### What is needed
Take the lines of the data below from the very first through the line containing "0.25, rough: 0.16" and output them exactly, pictures excluded.

### Given material
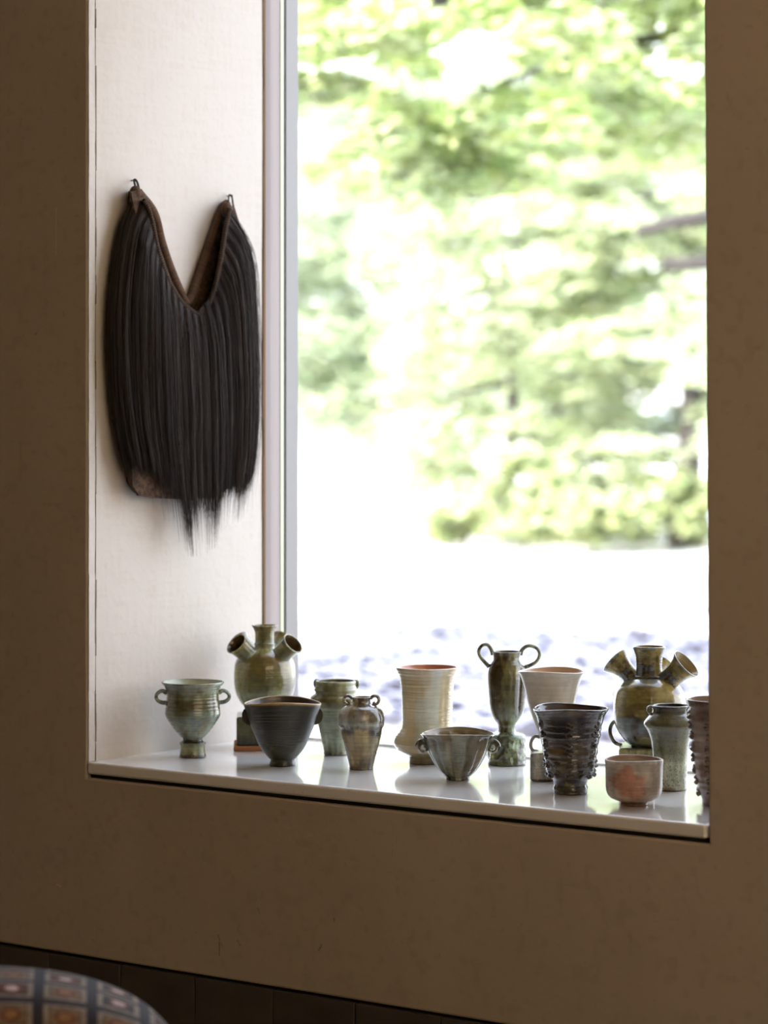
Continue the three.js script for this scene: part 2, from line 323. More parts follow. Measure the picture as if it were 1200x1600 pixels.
{ // 2 five-spouted vase on a block
  const t = pot('spouted_vase', 'olive-green round vase with flared spouts on a square block, in the left corner', 'vase', 0.1359, -0.4027, 0.693);
  const m = glaze({ s: 211, stops: [[0, [150, 148, 122]], [0.3, [152, 150, 112]], [0.5, [132, 122, 72]], [0.72, [116, 100, 54]], [0.9, [104, 84, 44]], [1, [128, 112, 62]]], patch: [[[92, 72, 36], 0.56, 0.7, 5, 3], [[160, 152, 100], 0.6, 0.6, 6, 3]], band: 0.25, rough: 0.16 });
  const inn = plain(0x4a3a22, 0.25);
  const body = lathe([[0.001, 6.6], ...curveProfile([[6.6, 2.0], [7.1, 2.5], [8.19, 3.8], [9.69, 5.1], [11.57, 6.1], [13.44, 6.49], [14.94, 6.57], [16.44, 6.51], [17.95, 6.34], [19.3, 5.75], [20.3, 4.75], [20.95, 3.6], [21.3, 2.2]], 70)], {});
  mesh('body', body, m, t);
  const nk = vessel([[20.75, 2.5], [21.2, 2.2], [21.85, 2.14], [22.2, 2.24], [22.4, 2.1], [23.6, 2.02], [24.8, 2.12], [25.6, 2.46], [26.05, 2.8]], { wall: 0.3, floor: 1.8, n: 50, closedFoot: false, N: 64 });
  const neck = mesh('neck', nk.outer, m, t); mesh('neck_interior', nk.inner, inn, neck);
  const rows = [[0, 2.1], [1.5, 2.05], [3.0, 2.05], [4.0, 2.15], [4.7, 2.32], [5.2, 2.52]];
  for (const a of [-0.93, 0.93, 2.6, -2.3]) spout(t, m, inn, { az: a, lift: 0.70, from: [Math.sin(a) * 3.5, 19.2, Math.cos(a) * 3.5], len: 5.2, rows });
  mesh('base_block', new RoundedBoxGeometry(0.119, 0.062, 0.115, 4, 0.005).translate(0, 0.0405, 0), glaze({ s: 215, stops: [[0, [66, 58, 48]], [0.35, [92, 84, 52]], [1, [100, 94, 56]]], rough: 0.22 }), t);
  mesh('plinth', new RoundedBoxGeometry(0.131, 0.0105, 0.127, 3, 0.003).translate(0, 0.0053, 0), std({ color: 0xb9784a, roughness: 0.85 }), t);
}
{ // 3 dark bowl with lugs
  const t = pot('lugged_bowl', 'dark olive deep bowl with a tan rim and a round lug at each side', 'bowl', 0.3588, -0.1904, 0.686);
  const dent = (th, r, y) => [r * (1 + 0.02 * sstep(y, 6, 13) * Math.cos(2 * th + Math.PI)), 0.42 * sstep(y, 5, 13) * Math.cos(2 * th)];
  const v = vessel([[0, 2.45], [0.12, 2.6], [0.7, 2.48], [1.24, 2.4], [1.49, 2.69], [2.41, 3.53], [3.25, 4.2], [4.51, 4.91], [5.77, 5.46], [7.45, 6.13], [9.13, 6.63], [10.81, 7.09], [12.3, 7.55], [12.85, 7.7]], { floor: 2, ridge: 0.03, s: 3, deform: dent });
  const m = glaze({ s: 221, stops: [[0, [28, 28, 20]], [0.12, [48, 47, 29]], [0.35, [47, 44, 27]], [0.6, [37, 35, 24]], [0.93, [43, 39, 26]], [1, [150, 118, 78]]], patch: [[[92, 88, 76], 0.6, 0.5, 7, 5]], rim: [[176, 148, 104], 0.045], band: 0.3, drip: 0.02, rough: 0.4, coat: 0.08 });
  mesh('body', v.outer, m, t); mesh('interior', v.inner, plain(0x3a3024, 0.35), t);
  for (const s of [-1, 1]) { const d = new THREE.CylinderGeometry(1.72 * CM, 1.62 * CM, 0.8 * CM, 32, 2); d.rotateX(Math.PI / 2).scale(1, 1.12, 1); mesh('lug', d.translate(s * 6.45 * CM, 10.1 * CM, -0.1 * CM), plain(0x3b3828, 0.3), t); }
}
{ // 4 green jar with rolled collar
  const t = pot('collared_jar', 'sage-green jar with a rolled brown collar, standing behind the small mottled jar', 'jar', 0.3318, -0.3991, 0.666);
  const v = vessel([[0, 2.35], [0.12, 2.52], [0.66, 2.52], [2.83, 2.95], [6.3, 3.72], [9.3, 4.48], [9.86, 4.62], [10.03, 4.88], [11.5, 5.3], [12.0, 5.25], [12.5, 4.7], [12.8, 4.25], [13.1, 4.3], [13.59, 4.48], [14.1, 4.3], [14.6, 4.18], [15.1, 4.25], [15.3, 4.22]], { floor: 2, ridge: 0.05, pitch: 0.5, s: 4 });
  const m = glaze({ s: 231, stops: [[0, [70, 58, 40]], [0.06, [104, 100, 74]], [0.2, [128, 130, 104]], [0.6, [122, 124, 92]], [0.66, [92, 80, 46]], [0.78, [98, 88, 50]], [0.86, [112, 106, 72]], [1, [120, 116, 84]]], band: 0.4, rough: 0.22 });
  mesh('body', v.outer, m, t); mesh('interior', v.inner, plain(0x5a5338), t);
  for (const a of [-0.1, Math.PI + 0.35]) mesh('lug', tube(c3([[3.9, 15.2], [4.4, 15.25], [4.62, 14.8], [4.5, 14.2], [4.3, 13.8]].map(([x, y]) => [x * Math.cos(a), y, x * Math.sin(a)])), 0.42 * CM, 0.36 * CM, 16, 8), m, t);
}
{ // 5 small mottled jar with curled ears
  const t = pot('eared_jar', 'small mottled grey and ochre jar with two curled ears at its neck', 'jar', 0.5213, -0.2407, 0.657);
  const v = vessel([[0, 2.25], [0.1, 2.45], [0.4, 2.42], [2.28, 2.8], [5.18, 3.57], [7.26, 4.05], [8.1, 4.2], [8.35, 4.32], [8.6, 4.5], [9.54, 4.65], [10.37, 4.65], [11.41, 4.38], [12.24, 3.75], [12.8, 2.7], [13.24, 1.95], [13.65, 1.8], [14.07, 1.92], [14.32, 2.08]], { floor: 2, ridge: 0.03, s: 5, wall: 0.28, deform: (th, r, y) => [r * (1 + 0.012 * sstep(y, 1, 3) * (1 - sstep(y, 7, 8.3)) * Math.cos(9 * th)), 0] });
  const m = glaze({ s: 241, stops: [[0, [60, 50, 34]], [0.05, [128, 108, 70]], [0.45, [140, 120, 80]], [0.56, [70, 60, 48]], [0.62, [150, 146, 136]], [0.8, [160, 150, 136]], [1, [150, 138, 122]]], patch: [[[88, 72, 50], 0.55, 0.8, 7, 2], [[160, 138, 84], 0.62, 0.7, 9, 2]], streak: [0.6, 24, 3], drip: 0.09, rough: 0.16 });
  mesh('body', v.outer, m, t); mesh('interior', v.inner, plain(0x6e6250), t);
  for (const s of [-1, 1]) mesh('ear', tube(c3([[1.8, 14.1], [2.4, 14.6], [3.15, 14.5], [3.5, 13.8], [3.2, 13.15], [2.65, 13.0], [2.4, 13.4]].map(([x, y]) => [x * s, y, 0.25])), 0.34 * CM, 0.3 * CM, 30, 8), m, t);
}
{ // 6 tall pale vase
  const t = pot('cylinder_vase', 'tall pale cream cylinder vase swelling at its foot, with a reddish inside', 'vase', 0.5635, -0.4056, 0.632);
  const v = vessel([[0, 3.6], [0.1, 3.75], [0.66, 3.71], [1.18, 3.77], [1.73, 4.56], [2.49, 5.9], [3.25, 6.55], [4.01, 6.85], [4.92, 6.78], [5.83, 6.32], [6.59, 5.67], [7.35, 5.25], [8.11, 5.1], [10.54, 5.14], [12.98, 5.23], [14.8, 5.32], [16.93, 5.56], [17.69, 5.72], [18.45, 6.1], [19.1, 6.38], [19.35, 6.45]], { floor: 4, ridge: 0.055, pitch: 0.62, s: 6, n: 140 });
  const m = glaze({ s: 251, stops: [[0, [112, 92, 66]], [0.06, [142, 124, 96]], [0.16, [204, 192, 170]], [0.3, [200, 192, 168]], [0.6, [210, 204, 184]], [0.9, [206, 198, 178]], [1, [222, 212, 198]]], mottle: 0.06, cloud: 0.25, patch: [[[206, 166, 108], 0.5, 0.5, 9, 1]], band: 0.16, streak: [0.15, 20, 2], rough: 0.14, drip: 0.03 });
  mesh('body', v.outer, m, t); mesh('interior', v.inner, plain(0xb07052, 0.25), t);
}
{ // 7 fluted bowl
  const t = pot('fluted_bowl', 'low wide grey-green fluted bowl with a coiled lug on each side', 'bowl', 0.7689, -0.2253, 0.62);
  const fl = (th, r, y) => { const k = sstep(y, 0.6, 2.2) * (1 - sstep(y, 7.6, 8.8)); return [r * (1 - 0.095 * k * (1 - Math.pow(Math.abs(Math.cos(6 * th)), 0.6))), 0.3 * sstep(y, 5, 9) * Math.cos(2 * th)]; };
  const v = vessel([[0, 2.2], [0.1, 2.31], [0.44, 2.28], [0.61, 2.37], [1.04, 2.85], [1.77, 3.6], [2.92, 4.45], [4.66, 5.4], [6.39, 6.1], [7.55, 6.45], [8.3, 6.68], [8.8, 7.02], [9.05, 7.22]], { floor: 1.6, ridge: 0.02, s: 7, deform: fl, N: 180, wall: 0.3 });
  const m = glaze({ s: 261, stops: [[0, [44, 48, 48]], [0.07, [60, 66, 62]], [0.14, [132, 132, 112]], [0.6, [138, 140, 124]], [0.85, [112, 102, 74]], [1, [128, 108, 74]]], patch: [[[100, 82, 52], 0.54, 0.75, 9, 1], [[160, 164, 152], 0.6, 0.5, 11, 1]], streak: [0.6, 24, 2], band: 0.15, rough: 0.14 });
  mesh('body', v.outer, m, t); mesh('interior', v.inner, plain(0x7a6c4c), t);
  for (const s of [-1, 1]) {
    const c = []; for (let k = 0; k <= 26; k++) { const a = k / 26 * Math.PI * 3.2, r = 1.35 - 0.035 * k; c.push([s * (6.75 + Math.cos(a) * r * 0.9), 6.4 + Math.sin(a) * r, 0.2 + k * 0.012]); }
    mesh('lug', tube(c3(c), 0.34 * CM, 0.3 * CM, 60, 8), m, t);
  }
}
{ // 8 two-handled vase on a carved pedestal
  const t = pot('handled_vase', 'tall olive-brown lobed vase with two raised ear handles on a carved drum', 'vase', 0.7088, -0.4795, 0.602);
  const m = glaze({ s: 271, stops: [[0, [140, 144, 104]], [0.25, [118, 118, 68]], [0.5, [104, 92, 46]], [0.75, [118, 102, 54]], [1, [128, 118, 76]]], patch: [[[66, 50, 22], 0.5, 0.85, 7, 2], [[140, 136, 92], 0.62, 0.6, 8, 2]], streak: [0.4, 20, 2], rough: 0.14 });
  const lob = (th, r, y) => { const k = sstep(y, 9, 12) * (1 - sstep(y, 18.5, 20.3)); return [r * (1 + 0.19 * k * (Math.pow(Math.abs(Math.cos(2.5 * (th - 0.25))), 0.7) - 0.68)), 0]; };
  const v = vessel([[6.5, 1.9], [7.1, 1.75], [7.82, 1.78], [8.18, 1.94], [8.88, 2.5], [9.63, 2.92], [10.84, 3.3], [12.66, 3.55], [14.17, 3.68], [16.29, 3.85], [18.1, 3.92], [19.3, 3.85], [20.2, 3.6], [20.8, 3.2], [21.3, 2.88], [21.88, 2.8], [22.33, 2.9], [22.76, 3.06]], { floor: 3, ridge: 0.03, s: 8, deform: lob, N: 140, wall: 0.28, closedFoot: false });
  mesh('body', v.outer, m, t); mesh('interior', v.inner, plain(0x4c4028), t);
  const carve = (th, r, y) => { const k = sstep(y, 0.3, 1) * (1 - sstep(y, 5.0, 5.6)); return [r - 0.42 * k * Math.abs(vnoise(th / 6.2832 * 26, y * 0.75 + 0.4 * Math.sin(th * 9), 26, 99, 4) - 0.35), 0]; };
  mesh('pedestal', lathe([[0.001, 0.1], [3.4, 0.1], [3.6, 0], ...curveProfile([[0, 3.75], [0.15, 3.98], [0.56, 3.98], [3.58, 3.92], [5.4, 3.84], [5.9, 3.7], [6.2, 3.35], [6.42, 2.75], [6.7, 1.9]], 60)], { N: 160, deform: carve }), glaze({ s: 275, stops: [[0, [82, 76, 46]], [0.4, [104, 106, 66]], [0.8, [110, 116, 76]], [0.9, [120, 128, 112]], [1, [92, 92, 60]]], patch: [[[60, 54, 30], 0.5, 0.8, 20, 6], [[150, 158, 120], 0.62, 0.7, 22, 5]], rough: 0.14 }), t);
  for (const s of [-1, 1]) mesh('handle', tube(c3([[2.75, 22.2], [3.1, 23.2], [3.9, 24.2], [4.9, 24.1], [5.6, 23.2], [5.55, 22.2], [4.9, 21.2], [4.1, 20.3], [3.45, 19.7]].map(([x, y]) => [x * s + (s > 0 ? 1.0 * sstep(x, 3, 5) : 0), y - (s > 0 ? 0.45 : 0) * sstep(x, 3, 5)])), (u) => (0.36 + 0.14 * Math.pow(Math.abs(u * 2 - 1), 3)) * CM, 0, 40, 10), m, t);
}
{ // 9 pale V cup on a block
  const t = pot('conical_cup', 'pale beige conical cup on a speckled square block with a ring handle', 'cup', 0.9085, -0.3416, 0.585);
  const v = vessel([[4.9, 1.65], [6.29, 1.85], [7.94, 2.18], [9.6, 2.91], [12.91, 4.04], [14.89, 4.63], [16.21, 4.93], [18.53, 5.49], [20.0, 6.0], [20.7, 6.38], [20.95, 6.48]], { floor: 5, ridge: 0.04, s: 9, closedFoot: false, wall: 0.32, deform: (th, r, y) => [r, 0.2 * sstep(y, 17, 21) * Math.cos(2 * th + 0.6)] });
  const m = glaze({ s: 281, stops: [[0, [204, 188, 164]], [0.5, [210, 192, 168]], [0.92, [216, 198, 176]], [1, [228, 214, 196]]], mottle: 0.06, cloud: 0.2, band: 0.16, rough: 0.28, streak: [0.1, 20, 3] });
  mesh('cup', v.outer, m, t); mesh('interior', v.inner, plain(0xc2a07e), t);
  const sp = glaze({ s: 285, stops: [[0, [120, 76, 46]], [0.06, [190, 172, 146]], [1, [204, 188, 164]]], speck: [[116, 94, 70], 60, 0.35], rough: 0.4, drip: 0.01 });
  mesh('base_block', new RoundedBoxGeometry(0.082, 0.054, 0.082, 4, 0.006).translate(0, 0.0275, 0), sp, t);
  mesh('handle', tube(c3([[-2.6, 5.3], [-3.6, 5.6], [-4.0, 6.5], [-3.7, 7.7], [-3.0, 8.3], [-2.2, 8.0]]), 0.38 * CM, 0.34 * CM, 26, 8), m, t);
}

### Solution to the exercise
Continue the three.js script for this scene: part 2, from line 323. More parts follow. Measure the picture as if it were 1200x1600 pixels.
{ // 2 five-spouted vase on a block
  const t = pot('spouted_vase', 'olive-green round vase with flared spouts on a square block, in the left corner', 'vase', 0.1359, -0.4027, 0.693);
  const m = glaze({ s: 211, stops: [[0, [150, 148, 122]], [0.3, [152, 150, 112]], [0.5, [132, 122, 72]], [0.72, [116, 100, 54]], [0.9, [104, 84, 44]], [1, [128, 112, 62]]], patch: [[[92, 72, 36], 0.56, 0.7, 5, 3], [[160, 152, 100], 0.6, 0.6, 6, 3]], band: 0.25, rough: 0.16 });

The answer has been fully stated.